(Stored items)
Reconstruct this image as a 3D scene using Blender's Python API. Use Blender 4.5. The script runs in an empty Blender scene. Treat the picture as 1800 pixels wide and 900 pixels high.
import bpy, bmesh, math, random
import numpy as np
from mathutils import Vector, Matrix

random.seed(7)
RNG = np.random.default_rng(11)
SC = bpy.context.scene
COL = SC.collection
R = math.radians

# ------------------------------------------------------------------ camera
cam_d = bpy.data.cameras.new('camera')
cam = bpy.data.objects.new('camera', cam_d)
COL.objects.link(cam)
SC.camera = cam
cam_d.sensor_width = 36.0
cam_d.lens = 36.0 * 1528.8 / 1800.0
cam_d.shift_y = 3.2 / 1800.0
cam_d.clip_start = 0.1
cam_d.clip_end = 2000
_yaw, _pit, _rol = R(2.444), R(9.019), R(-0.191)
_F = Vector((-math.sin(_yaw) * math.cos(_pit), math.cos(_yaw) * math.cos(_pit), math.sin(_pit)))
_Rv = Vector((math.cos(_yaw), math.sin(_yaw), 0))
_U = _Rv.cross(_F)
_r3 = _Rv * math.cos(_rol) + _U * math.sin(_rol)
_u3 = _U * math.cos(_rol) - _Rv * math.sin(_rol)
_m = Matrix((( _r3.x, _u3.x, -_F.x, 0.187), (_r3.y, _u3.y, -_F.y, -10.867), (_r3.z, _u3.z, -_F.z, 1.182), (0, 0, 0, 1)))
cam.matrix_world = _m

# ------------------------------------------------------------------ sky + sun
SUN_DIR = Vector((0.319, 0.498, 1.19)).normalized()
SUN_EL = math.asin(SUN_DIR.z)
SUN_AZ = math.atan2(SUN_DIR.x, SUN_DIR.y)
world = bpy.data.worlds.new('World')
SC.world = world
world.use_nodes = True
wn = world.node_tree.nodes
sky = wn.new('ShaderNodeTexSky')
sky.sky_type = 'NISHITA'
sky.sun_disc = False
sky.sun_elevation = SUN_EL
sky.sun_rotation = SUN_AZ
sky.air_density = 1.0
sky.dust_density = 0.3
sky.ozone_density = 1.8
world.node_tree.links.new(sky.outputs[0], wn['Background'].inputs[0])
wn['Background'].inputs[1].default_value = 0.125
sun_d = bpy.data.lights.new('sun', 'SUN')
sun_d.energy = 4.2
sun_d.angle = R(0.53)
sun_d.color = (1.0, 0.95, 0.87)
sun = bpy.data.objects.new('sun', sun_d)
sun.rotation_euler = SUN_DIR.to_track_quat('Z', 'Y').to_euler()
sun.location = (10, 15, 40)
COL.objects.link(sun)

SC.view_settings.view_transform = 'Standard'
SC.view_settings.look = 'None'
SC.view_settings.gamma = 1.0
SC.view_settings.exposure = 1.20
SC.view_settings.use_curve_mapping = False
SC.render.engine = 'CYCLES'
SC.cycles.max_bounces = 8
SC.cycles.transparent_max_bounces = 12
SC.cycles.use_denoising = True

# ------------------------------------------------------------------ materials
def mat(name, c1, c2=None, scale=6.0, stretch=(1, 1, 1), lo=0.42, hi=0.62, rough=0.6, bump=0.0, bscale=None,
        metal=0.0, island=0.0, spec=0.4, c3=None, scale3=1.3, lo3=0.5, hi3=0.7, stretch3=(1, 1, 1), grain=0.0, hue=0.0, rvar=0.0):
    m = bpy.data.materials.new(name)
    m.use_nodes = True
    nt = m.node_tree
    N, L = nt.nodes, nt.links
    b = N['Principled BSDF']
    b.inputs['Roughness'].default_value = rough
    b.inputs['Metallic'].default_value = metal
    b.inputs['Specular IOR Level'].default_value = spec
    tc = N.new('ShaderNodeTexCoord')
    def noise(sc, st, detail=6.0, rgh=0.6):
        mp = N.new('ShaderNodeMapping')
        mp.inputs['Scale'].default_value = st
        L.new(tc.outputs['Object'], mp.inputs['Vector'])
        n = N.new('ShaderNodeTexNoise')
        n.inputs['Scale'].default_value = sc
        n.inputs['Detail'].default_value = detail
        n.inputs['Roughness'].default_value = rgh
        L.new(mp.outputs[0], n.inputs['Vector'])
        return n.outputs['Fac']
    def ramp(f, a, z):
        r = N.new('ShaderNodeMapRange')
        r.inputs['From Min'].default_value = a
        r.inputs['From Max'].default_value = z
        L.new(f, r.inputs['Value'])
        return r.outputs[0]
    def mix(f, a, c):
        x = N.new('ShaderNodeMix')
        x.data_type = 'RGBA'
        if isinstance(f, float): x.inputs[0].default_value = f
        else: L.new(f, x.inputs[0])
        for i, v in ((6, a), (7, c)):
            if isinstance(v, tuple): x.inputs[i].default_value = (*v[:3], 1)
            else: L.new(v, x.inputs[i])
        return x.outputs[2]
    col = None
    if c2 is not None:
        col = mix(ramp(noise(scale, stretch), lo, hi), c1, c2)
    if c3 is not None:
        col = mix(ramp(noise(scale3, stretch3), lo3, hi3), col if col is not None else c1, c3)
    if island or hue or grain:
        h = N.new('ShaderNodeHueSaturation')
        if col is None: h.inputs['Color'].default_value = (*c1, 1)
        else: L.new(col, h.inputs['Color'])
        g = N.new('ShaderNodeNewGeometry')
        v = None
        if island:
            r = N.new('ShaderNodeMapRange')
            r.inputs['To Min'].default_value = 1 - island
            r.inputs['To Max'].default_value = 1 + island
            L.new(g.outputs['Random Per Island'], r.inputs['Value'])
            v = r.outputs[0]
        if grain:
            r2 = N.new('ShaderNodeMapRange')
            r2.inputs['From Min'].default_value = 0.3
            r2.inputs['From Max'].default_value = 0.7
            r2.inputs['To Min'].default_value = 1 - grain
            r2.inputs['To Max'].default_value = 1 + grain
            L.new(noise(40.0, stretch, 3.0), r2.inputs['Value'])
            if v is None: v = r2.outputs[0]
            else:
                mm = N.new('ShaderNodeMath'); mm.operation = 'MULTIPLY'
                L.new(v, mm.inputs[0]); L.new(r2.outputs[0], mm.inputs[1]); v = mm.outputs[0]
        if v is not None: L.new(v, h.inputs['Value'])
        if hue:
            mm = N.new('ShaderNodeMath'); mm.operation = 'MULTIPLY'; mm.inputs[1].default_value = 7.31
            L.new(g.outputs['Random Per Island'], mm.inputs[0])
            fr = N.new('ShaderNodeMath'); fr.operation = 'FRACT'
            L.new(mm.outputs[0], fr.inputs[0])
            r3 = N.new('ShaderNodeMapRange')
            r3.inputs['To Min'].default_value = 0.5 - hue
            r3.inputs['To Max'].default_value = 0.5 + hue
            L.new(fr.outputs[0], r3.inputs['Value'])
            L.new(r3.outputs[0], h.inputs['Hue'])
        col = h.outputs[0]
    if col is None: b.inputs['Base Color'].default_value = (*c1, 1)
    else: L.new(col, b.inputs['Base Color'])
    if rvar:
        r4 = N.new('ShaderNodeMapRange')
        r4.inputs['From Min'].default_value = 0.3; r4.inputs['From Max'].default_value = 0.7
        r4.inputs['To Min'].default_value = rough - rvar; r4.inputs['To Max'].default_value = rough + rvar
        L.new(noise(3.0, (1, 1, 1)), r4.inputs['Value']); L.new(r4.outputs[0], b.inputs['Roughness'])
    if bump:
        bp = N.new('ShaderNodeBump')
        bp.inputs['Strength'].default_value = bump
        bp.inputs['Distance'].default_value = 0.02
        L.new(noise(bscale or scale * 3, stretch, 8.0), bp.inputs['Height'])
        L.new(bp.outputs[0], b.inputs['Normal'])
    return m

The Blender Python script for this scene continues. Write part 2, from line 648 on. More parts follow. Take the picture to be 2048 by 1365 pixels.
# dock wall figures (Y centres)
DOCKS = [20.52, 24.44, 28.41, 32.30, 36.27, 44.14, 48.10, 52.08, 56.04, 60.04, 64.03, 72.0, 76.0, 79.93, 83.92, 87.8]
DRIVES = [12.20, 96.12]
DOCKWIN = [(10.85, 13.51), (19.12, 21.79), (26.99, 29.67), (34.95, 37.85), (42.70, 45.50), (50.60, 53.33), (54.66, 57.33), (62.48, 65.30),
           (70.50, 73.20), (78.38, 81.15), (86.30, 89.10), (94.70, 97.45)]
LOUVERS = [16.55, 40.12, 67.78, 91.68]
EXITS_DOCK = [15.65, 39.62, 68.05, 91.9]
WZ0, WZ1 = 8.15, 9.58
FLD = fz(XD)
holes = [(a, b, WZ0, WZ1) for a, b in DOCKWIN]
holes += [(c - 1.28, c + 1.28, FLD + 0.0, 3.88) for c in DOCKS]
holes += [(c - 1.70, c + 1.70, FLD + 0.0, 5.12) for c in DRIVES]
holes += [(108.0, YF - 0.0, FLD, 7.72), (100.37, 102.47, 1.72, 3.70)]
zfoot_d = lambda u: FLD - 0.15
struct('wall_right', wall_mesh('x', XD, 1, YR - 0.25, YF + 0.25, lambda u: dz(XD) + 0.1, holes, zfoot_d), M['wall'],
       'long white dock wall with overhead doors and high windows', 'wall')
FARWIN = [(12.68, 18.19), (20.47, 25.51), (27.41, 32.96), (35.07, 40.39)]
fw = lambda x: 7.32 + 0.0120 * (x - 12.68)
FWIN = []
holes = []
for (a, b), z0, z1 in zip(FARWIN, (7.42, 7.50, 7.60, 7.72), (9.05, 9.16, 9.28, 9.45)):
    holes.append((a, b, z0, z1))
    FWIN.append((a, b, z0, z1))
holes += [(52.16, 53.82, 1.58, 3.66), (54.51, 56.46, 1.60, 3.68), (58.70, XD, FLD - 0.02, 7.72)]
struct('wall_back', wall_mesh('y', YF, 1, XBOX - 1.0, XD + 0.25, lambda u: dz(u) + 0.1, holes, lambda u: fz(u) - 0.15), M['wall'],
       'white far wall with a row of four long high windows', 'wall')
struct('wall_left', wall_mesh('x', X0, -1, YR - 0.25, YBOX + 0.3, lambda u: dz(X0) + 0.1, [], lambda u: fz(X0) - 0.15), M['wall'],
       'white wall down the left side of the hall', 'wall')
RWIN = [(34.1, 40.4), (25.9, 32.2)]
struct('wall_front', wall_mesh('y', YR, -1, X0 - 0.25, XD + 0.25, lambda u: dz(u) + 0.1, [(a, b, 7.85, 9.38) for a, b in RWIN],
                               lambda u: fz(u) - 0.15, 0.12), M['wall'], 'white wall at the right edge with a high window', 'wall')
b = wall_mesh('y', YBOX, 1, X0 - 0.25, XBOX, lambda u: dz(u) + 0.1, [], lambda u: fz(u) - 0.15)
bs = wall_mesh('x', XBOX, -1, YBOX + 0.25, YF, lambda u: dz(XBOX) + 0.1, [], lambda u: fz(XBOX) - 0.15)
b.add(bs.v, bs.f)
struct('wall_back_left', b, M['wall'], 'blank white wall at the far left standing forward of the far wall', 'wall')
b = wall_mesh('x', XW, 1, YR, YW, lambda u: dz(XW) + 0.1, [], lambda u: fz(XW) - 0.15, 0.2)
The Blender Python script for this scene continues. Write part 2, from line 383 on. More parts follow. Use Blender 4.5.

▶ Prompt: Exactly as they appear, retype the lines from the start of the records through the line containing "cam.matrix_world = _m".

▶ Task response:
Reconstruct this image as a 3D scene using Blender's Python API. Use Blender 4.5. The script runs in an empty Blender scene. Treat the picture as 1800 pixels wide and 900 pixels high.
import bpy, bmesh, math, random
import numpy as np
from mathutils import Vector, Matrix

random.seed(7)
RNG = np.random.default_rng(11)
SC = bpy.context.scene
COL = SC.collection
R = math.radians

# ------------------------------------------------------------------ camera
cam_d = bpy.data.cameras.new('camera')
cam = bpy.data.objects.new('camera', cam_d)
COL.objects.link(cam)
SC.camera = cam
cam_d.sensor_width = 36.0
cam_d.lens = 36.0 * 1528.8 / 1800.0
cam_d.shift_y = 3.2 / 1800.0
cam_d.clip_start = 0.1
cam_d.clip_end = 2000
_yaw, _pit, _rol = R(2.444), R(9.019), R(-0.191)
_F = Vector((-math.sin(_yaw) * math.cos(_pit), math.cos(_yaw) * math.cos(_pit), math.sin(_pit)))
_Rv = Vector((math.cos(_yaw), math.sin(_yaw), 0))
_U = _Rv.cross(_F)
_r3 = _Rv * math.cos(_rol) + _U * math.sin(_rol)
_u3 = _U * math.cos(_rol) - _Rv * math.sin(_rol)
_m = Matrix((( _r3.x, _u3.x, -_F.x, 0.187), (_r3.y, _u3.y, -_F.y, -10.867), (_r3.z, _u3.z, -_F.z, 1.182), (0, 0, 0, 1)))
cam.matrix_world = _m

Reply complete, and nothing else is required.